M1 (AO1.1b) — evaluating the mass ratio: $M_M / M_E = 7.35 \times 10^{22} / 5.97 \times 10^{24} = 1.231 \times 10^{-2}$ , so $\sqrt{M_M / M_E} = 0.1109$ .
A1 (AO2.1) — solving $(d - x)/x = 0.1109$ to give $x = d / 1.1109 = 3.46 \times 10^{8}\ \text{m}$ from the Earth's centre (accept $3.4\text{–}3.5 \times 10^{8}\ \text{m}$ ).

(b)

B1 (AO3.1) — the point is one of unstable equilibrium along the Earth–Moon line: a small displacement toward the Moon increases $F_M$ and decreases $F_E$ , producing a net force away from the equilibrium.
B1 (AO3.2) — concluding that the spacecraft would not remain there in practice; any perturbation grows. (Credit also given for noting that this analysis ignores the Sun's field and the orbital motion of the Moon — a real Lagrange-point treatment requires the rotating frame.)

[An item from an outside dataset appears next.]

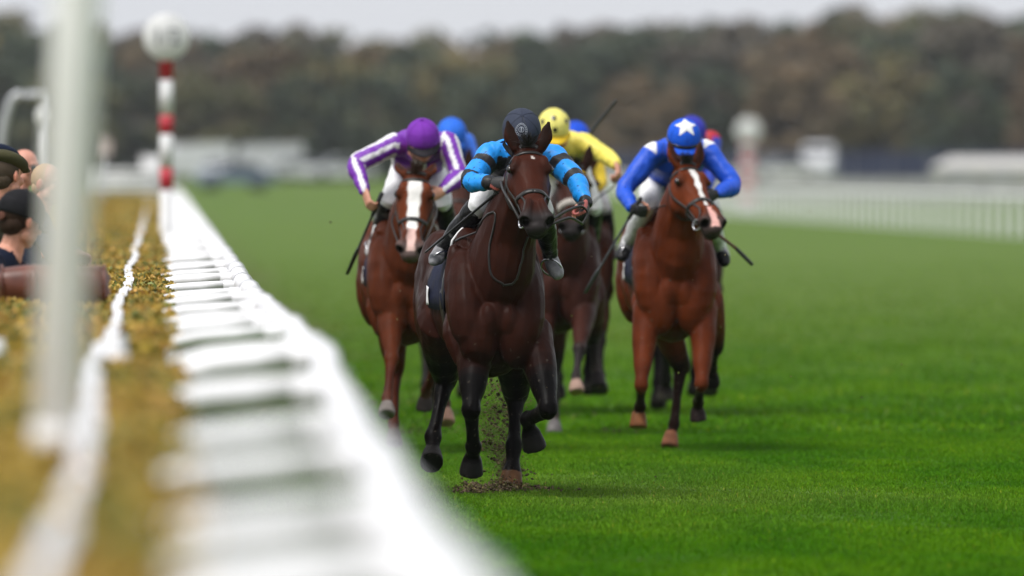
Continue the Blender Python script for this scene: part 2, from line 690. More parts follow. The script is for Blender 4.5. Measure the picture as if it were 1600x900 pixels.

Total: 6 marks split AO1 = 1, AO2 = 3, AO3 = 2. Edexcel uses null-force questions of this kind to combine routine algebra (AO1/AO2) with a higher-tariff stability argument (AO3) — the AO3 mark separates A from A*.

Synoptic links

Connects to:

Topic 7 — Electric Fields (Coulomb's law analogy): Coulomb's law $F = kQ_1 Q_2 / r^2$ is structurally identical to Newton's gravitational law, with charge $Q$ in place of mass $m$ and $k = 1/(4\pi\varepsilon_0)$ in place of $G$ . The crucial physical difference is that gravity is always attractive (no "negative mass") whereas Coulomb forces can repel. Edexcel routinely asks candidates to compare and contrast — name the analogy and the breaking-point.
Topic 12 — Gravitational Field Strength: $g = GM/r^2$ is Newton's law divided by the test mass. The radial-field formula and the inverse-square decay are inherited directly from $F \propto 1/r^2$ . A confident grasp of Newton's law makes field-strength questions almost mechanical.